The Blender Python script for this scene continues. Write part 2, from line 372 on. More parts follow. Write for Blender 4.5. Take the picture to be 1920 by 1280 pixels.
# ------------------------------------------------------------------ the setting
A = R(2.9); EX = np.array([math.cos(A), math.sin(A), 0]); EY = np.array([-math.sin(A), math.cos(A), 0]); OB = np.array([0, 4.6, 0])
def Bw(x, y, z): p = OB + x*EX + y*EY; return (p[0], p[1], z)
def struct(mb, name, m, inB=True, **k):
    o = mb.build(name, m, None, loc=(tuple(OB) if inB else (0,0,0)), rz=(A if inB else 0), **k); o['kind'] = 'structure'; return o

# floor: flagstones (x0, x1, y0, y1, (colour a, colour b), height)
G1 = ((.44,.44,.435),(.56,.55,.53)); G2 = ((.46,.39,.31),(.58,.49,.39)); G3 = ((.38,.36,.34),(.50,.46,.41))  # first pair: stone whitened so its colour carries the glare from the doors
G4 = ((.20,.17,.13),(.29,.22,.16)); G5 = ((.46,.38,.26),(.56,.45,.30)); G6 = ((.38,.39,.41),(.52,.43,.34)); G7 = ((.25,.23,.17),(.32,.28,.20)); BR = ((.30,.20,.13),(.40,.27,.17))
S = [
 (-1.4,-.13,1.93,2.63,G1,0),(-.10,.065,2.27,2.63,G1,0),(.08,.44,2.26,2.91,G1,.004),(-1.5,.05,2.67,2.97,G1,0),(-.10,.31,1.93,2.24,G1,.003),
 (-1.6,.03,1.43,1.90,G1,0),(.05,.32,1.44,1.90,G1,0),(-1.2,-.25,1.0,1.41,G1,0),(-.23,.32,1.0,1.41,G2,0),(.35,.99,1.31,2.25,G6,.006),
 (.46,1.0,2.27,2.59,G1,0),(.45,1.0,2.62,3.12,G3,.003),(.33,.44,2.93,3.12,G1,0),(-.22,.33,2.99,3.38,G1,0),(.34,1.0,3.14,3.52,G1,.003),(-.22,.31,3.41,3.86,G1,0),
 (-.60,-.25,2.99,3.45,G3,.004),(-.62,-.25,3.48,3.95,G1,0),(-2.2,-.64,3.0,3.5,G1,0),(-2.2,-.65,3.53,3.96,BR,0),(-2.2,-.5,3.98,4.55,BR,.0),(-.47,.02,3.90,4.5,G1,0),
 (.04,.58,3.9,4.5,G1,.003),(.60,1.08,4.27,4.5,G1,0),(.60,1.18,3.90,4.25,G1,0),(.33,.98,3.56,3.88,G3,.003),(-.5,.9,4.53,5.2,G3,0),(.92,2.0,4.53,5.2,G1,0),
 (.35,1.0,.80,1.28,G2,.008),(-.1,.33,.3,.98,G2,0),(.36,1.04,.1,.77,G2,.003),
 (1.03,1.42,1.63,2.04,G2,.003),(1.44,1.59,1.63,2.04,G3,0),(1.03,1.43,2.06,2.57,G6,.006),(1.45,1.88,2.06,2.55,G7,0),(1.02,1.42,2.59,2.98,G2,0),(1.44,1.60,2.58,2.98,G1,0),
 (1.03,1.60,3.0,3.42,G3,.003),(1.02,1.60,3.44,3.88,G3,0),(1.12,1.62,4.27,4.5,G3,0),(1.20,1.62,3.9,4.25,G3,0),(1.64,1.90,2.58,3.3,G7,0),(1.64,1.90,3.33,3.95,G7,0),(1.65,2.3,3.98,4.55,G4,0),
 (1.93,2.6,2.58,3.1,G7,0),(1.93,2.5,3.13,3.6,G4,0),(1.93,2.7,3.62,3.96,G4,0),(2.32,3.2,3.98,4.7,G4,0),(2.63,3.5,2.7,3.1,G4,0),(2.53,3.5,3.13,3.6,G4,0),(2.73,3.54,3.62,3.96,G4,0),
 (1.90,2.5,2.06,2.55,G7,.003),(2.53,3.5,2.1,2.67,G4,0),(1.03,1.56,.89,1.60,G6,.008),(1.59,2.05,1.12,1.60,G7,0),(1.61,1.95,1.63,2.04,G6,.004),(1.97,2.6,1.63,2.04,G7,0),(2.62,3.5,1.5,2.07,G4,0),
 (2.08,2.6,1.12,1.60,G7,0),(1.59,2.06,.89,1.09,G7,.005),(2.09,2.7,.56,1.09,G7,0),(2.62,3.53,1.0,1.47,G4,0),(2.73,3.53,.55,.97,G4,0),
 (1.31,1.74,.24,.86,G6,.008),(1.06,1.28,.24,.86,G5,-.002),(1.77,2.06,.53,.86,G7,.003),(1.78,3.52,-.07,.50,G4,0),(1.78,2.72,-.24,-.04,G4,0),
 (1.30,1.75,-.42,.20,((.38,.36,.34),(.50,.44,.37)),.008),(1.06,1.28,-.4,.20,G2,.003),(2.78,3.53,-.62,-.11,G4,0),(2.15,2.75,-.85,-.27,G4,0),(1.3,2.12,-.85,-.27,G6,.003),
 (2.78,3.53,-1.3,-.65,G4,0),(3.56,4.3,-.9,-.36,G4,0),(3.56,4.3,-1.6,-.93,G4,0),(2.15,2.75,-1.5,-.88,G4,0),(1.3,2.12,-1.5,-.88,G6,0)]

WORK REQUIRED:
Once more, set down the full listing, verbatim.

COMPLETE RESPONSE:
The Blender Python script for this scene continues. Write part 2, from line 372 on. More parts follow. Write for Blender 4.5. Take the picture to be 1920 by 1280 pixels.
# ------------------------------------------------------------------ the setting
A = R(2.9); EX = np.array([math.cos(A), math.sin(A), 0]); EY = np.array([-math.sin(A), math.cos(A), 0]); OB = np.array([0, 4.6, 0])
def Bw(x, y, z): p = OB + x*EX + y*EY; return (p[0], p[1], z)
def struct(mb, name, m, inB=True, **k):
    o = mb.build(name, m, None, loc=(tuple(OB) if inB else (0,0,0)), rz=(A if inB else 0), **k); o['kind'] = 'structure'; return o

# floor: flagstones (x0, x1, y0, y1, (colour a, colour b), height)
G1 = ((.44,.44,.435),(.56,.55,.53)); G2 = ((.46,.39,.31),(.58,.49,.39)); G3 = ((.38,.36,.34),(.50,.46,.41))  # first pair: stone whitened so its colour carries the glare from the doors
G4 = ((.20,.17,.13),(.29,.22,.16)); G5 = ((.46,.38,.26),(.56,.45,.30)); G6 = ((.38,.39,.41),(.52,.43,.34)); G7 = ((.25,.23,.17),(.32,.28,.20)); BR = ((.30,.20,.13),(.40,.27,.17))
S = [
 (-1.4,-.13,1.93,2.63,G1,0),(-.10,.065,2.27,2.63,G1,0),(.08,.44,2.26,2.91,G1,.004),(-1.5,.05,2.67,2.97,G1,0),(-.10,.31,1.93,2.24,G1,.003),
 (-1.6,.03,1.43,1.90,G1,0),(.05,.32,1.44,1.90,G1,0),(-1.2,-.25,1.0,1.41,G1,0),(-.23,.32,1.0,1.41,G2,0),(.35,.99,1.31,2.25,G6,.006),
 (.46,1.0,2.27,2.59,G1,0),(.45,1.0,2.62,3.12,G3,.003),(.33,.44,2.93,3.12,G1,0),(-.22,.33,2.99,3.38,G1,0),(.34,1.0,3.14,3.52,G1,.003),(-.22,.31,3.41,3.86,G1,0),
 (-.60,-.25,2.99,3.45,G3,.004),(-.62,-.25,3.48,3.95,G1,0),(-2.2,-.64,3.0,3.5,G1,0),(-2.2,-.65,3.53,3.96,BR,0),(-2.2,-.5,3.98,4.55,BR,.0),(-.47,.02,3.90,4.5,G1,0),
 (.04,.58,3.9,4.5,G1,.003),(.60,1.08,4.27,4.5,G1,0),(.60,1.18,3.90,4.25,G1,0),(.33,.98,3.56,3.88,G3,.003),(-.5,.9,4.53,5.2,G3,0),(.92,2.0,4.53,5.2,G1,0),
 (.35,1.0,.80,1.28,G2,.008),(-.1,.33,.3,.98,G2,0),(.36,1.04,.1,.77,G2,.003),
 (1.03,1.42,1.63,2.04,G2,.003),(1.44,1.59,1.63,2.04,G3,0),(1.03,1.43,2.06,2.57,G6,.006),(1.45,1.88,2.06,2.55,G7,0),(1.02,1.42,2.59,2.98,G2,0),(1.44,1.60,2.58,2.98,G1,0),
 (1.03,1.60,3.0,3.42,G3,.003),(1.02,1.60,3.44,3.88,G3,0),(1.12,1.62,4.27,4.5,G3,0),(1.20,1.62,3.9,4.25,G3,0),(1.64,1.90,2.58,3.3,G7,0),(1.64,1.90,3.33,3.95,G7,0),(1.65,2.3,3.98,4.55,G4,0),
 (1.93,2.6,2.58,3.1,G7,0),(1.93,2.5,3.13,3.6,G4,0),(1.93,2.7,3.62,3.96,G4,0),(2.32,3.2,3.98,4.7,G4,0),(2.63,3.5,2.7,3.1,G4,0),(2.53,3.5,3.13,3.6,G4,0),(2.73,3.54,3.62,3.96,G4,0),
 (1.90,2.5,2.06,2.55,G7,.003),(2.53,3.5,2.1,2.67,G4,0),(1.03,1.56,.89,1.60,G6,.008),(1.59,2.05,1.12,1.60,G7,0),(1.61,1.95,1.63,2.04,G6,.004),(1.97,2.6,1.63,2.04,G7,0),(2.62,3.5,1.5,2.07,G4,0),
 (2.08,2.6,1.12,1.60,G7,0),(1.59,2.06,.89,1.09,G7,.005),(2.09,2.7,.56,1.09,G7,0),(2.62,3.53,1.0,1.47,G4,0),(2.73,3.53,.55,.97,G4,0),
 (1.31,1.74,.24,.86,G6,.008),(1.06,1.28,.24,.86,G5,-.002),(1.77,2.06,.53,.86,G7,.003),(1.78,3.52,-.07,.50,G4,0),(1.78,2.72,-.24,-.04,G4,0),
 (1.30,1.75,-.42,.20,((.38,.36,.34),(.50,.44,.37)),.008),(1.06,1.28,-.4,.20,G2,.003),(2.78,3.53,-.62,-.11,G4,0),(2.15,2.75,-.85,-.27,G4,0),(1.3,2.12,-.85,-.27,G6,.003),
 (2.78,3.53,-1.3,-.65,G4,0),(3.56,4.3,-.9,-.36,G4,0),(3.56,4.3,-1.6,-.93,G4,0),(2.15,2.75,-1.5,-.88,G4,0),(1.3,2.12,-1.5,-.88,G6,0)]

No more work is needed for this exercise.